SOS: Phone back, satellite equipment gone, and no trip to roof for 73-year-old

February 11, 2019

Frontier Communications didn’t expect 73-year-old Carol Hall to get up onto her roof in the middle of a Wisconsin winter.

She said the company did, however, fail to show up for two appointments to retrieve a piece of its equipment from up there before demanding she pay hundreds of dollars for the device and canceling the landline phone service she’d had for 50 years.

Hall, of Baraboo, said she had her Frontier phone service bundled with DirecTV and satellite lnternet service about five or six years ago. She retained internet service for a while after DirecTV stopped providing television service, but ultimately decided the internet service wasn’t that reliable and she didn’t use it much anyway. In August, she decided to cancel.

Frontier sent her a prepaid envelope and Hall returned all of Frontier’s internet equipment, except for the satellite dish itself and its attached low-noise block downconverter, or LNB (a device that collects radio waves from the dish). The company didn’t want the dish, and Hall made it clear to company representatives that if they wanted the LNB, they’d have to send someone to get it.

“Truly they can’t expect me to get on the roof,” she said.

After Frontier failed to get the device, it started sending her bills for it.
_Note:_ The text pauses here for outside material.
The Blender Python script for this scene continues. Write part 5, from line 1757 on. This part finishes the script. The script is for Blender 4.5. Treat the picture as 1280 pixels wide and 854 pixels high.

First it wanted $200, and then $300, she said.

“I have spent at least 12 hours on the phone,” she said. “I have been told so many things by this company.”

She said her daughter in California offered to pay the bill and be done with it, but Hall was having none of that.

“It just was wrong,” she said. “I’m sure 90 percent of the people just pay it.”

By the time she called SOS in late January, the bill was up to $423.50, including late and phone service charges, and her phone had been cut nearly three weeks before.

SOS laid out the situation for Javier Mendoza, Frontier vice president of corporate communications and external affairs, on Jan. 28, and called to follow up on Feb. 6. Later that same day he reported “the customer’s service has been restored with no charge and the equipment removed from her roof and picked up.”

“We apologize to our customer for any inconvenience,” he said.

SOS found that Hall’s landline was indeed working on Thursday, when she said the company came out on Feb. 1 and removed the LNB. She wanted a receipt to prove it but the company didn’t provide one, so she said she wrote out one herself and had the technician sign it.